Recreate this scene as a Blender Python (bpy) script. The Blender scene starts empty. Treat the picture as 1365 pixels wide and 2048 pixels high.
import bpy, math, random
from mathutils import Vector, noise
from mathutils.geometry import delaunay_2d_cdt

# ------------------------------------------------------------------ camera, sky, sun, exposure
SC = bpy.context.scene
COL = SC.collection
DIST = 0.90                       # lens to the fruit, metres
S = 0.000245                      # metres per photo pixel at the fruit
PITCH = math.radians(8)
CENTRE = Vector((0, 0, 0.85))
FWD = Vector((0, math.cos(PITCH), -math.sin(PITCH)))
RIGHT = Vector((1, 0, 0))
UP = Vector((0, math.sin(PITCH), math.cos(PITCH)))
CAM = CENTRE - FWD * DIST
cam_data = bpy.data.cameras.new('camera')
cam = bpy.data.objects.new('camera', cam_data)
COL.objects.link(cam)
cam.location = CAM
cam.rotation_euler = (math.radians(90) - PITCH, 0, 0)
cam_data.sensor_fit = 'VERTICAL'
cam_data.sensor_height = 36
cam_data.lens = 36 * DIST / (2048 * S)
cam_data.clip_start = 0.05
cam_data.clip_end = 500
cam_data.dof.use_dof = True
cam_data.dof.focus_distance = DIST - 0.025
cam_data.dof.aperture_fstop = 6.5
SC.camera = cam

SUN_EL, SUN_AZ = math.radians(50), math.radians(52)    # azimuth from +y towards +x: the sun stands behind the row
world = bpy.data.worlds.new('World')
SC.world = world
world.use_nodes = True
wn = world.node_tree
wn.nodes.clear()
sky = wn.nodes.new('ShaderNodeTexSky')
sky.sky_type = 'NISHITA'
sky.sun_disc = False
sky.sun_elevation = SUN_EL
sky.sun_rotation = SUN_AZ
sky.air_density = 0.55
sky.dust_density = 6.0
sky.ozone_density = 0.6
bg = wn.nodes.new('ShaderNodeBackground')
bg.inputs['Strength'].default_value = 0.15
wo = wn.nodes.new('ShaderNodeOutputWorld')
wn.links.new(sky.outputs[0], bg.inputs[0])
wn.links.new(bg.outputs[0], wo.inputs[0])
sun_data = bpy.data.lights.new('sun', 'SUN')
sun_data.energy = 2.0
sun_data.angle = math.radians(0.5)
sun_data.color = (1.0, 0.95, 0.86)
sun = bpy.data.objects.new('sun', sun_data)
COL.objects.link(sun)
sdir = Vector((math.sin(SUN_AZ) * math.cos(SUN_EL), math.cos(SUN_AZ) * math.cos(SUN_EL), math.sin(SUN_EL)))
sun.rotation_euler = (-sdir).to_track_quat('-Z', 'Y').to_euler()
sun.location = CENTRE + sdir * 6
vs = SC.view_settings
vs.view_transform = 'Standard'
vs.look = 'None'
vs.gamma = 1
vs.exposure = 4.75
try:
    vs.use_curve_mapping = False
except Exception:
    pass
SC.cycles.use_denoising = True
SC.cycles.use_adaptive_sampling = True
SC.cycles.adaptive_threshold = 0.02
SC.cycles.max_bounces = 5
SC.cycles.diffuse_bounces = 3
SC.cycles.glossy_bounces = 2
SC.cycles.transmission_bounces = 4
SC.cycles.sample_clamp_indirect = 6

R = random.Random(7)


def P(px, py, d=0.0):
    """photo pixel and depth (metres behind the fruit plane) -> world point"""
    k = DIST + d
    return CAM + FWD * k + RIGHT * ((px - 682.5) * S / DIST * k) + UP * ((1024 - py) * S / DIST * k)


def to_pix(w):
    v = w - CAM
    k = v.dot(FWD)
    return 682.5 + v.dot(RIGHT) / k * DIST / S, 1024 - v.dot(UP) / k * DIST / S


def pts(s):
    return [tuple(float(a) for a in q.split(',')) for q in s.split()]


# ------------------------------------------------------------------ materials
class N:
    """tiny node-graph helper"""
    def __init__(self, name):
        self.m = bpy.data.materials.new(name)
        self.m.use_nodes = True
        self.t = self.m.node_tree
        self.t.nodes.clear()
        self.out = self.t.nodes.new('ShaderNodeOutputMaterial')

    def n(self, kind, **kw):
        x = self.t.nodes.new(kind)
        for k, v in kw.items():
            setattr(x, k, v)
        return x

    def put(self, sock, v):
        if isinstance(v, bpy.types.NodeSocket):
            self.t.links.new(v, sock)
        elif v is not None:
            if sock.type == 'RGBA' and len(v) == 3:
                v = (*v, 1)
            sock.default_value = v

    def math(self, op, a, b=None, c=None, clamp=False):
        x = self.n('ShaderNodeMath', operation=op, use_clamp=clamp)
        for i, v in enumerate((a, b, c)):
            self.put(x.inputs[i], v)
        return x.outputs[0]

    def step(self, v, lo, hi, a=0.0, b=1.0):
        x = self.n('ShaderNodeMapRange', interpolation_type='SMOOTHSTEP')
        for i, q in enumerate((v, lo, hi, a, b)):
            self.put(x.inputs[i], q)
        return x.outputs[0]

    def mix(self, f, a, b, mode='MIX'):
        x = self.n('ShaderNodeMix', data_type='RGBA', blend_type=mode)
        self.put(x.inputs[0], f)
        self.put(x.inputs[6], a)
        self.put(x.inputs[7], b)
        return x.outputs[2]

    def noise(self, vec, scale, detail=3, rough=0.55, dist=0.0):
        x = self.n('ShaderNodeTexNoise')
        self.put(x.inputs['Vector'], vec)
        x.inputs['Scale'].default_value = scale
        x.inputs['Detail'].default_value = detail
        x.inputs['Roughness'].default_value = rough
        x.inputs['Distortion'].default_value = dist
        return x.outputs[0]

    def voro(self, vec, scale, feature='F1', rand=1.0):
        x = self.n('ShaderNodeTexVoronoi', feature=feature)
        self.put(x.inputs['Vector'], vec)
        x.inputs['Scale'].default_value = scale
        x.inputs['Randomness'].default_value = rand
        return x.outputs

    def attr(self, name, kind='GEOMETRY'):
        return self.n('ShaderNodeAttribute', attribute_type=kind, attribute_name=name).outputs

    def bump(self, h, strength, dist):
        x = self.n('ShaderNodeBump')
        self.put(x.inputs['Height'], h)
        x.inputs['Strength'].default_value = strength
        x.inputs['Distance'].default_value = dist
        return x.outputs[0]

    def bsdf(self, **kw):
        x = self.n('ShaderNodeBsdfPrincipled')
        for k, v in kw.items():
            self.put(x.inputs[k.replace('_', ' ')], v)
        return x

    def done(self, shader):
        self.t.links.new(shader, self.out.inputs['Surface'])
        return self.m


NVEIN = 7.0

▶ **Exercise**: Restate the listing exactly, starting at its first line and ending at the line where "from mathutils.geometry import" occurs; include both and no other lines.

▶ **Exercise output**:
Recreate this scene as a Blender Python (bpy) script. The Blender scene starts empty. Treat the picture as 1365 pixels wide and 2048 pixels high.
import bpy, math, random
from mathutils import Vector, noise
from mathutils.geometry import delaunay_2d_cdt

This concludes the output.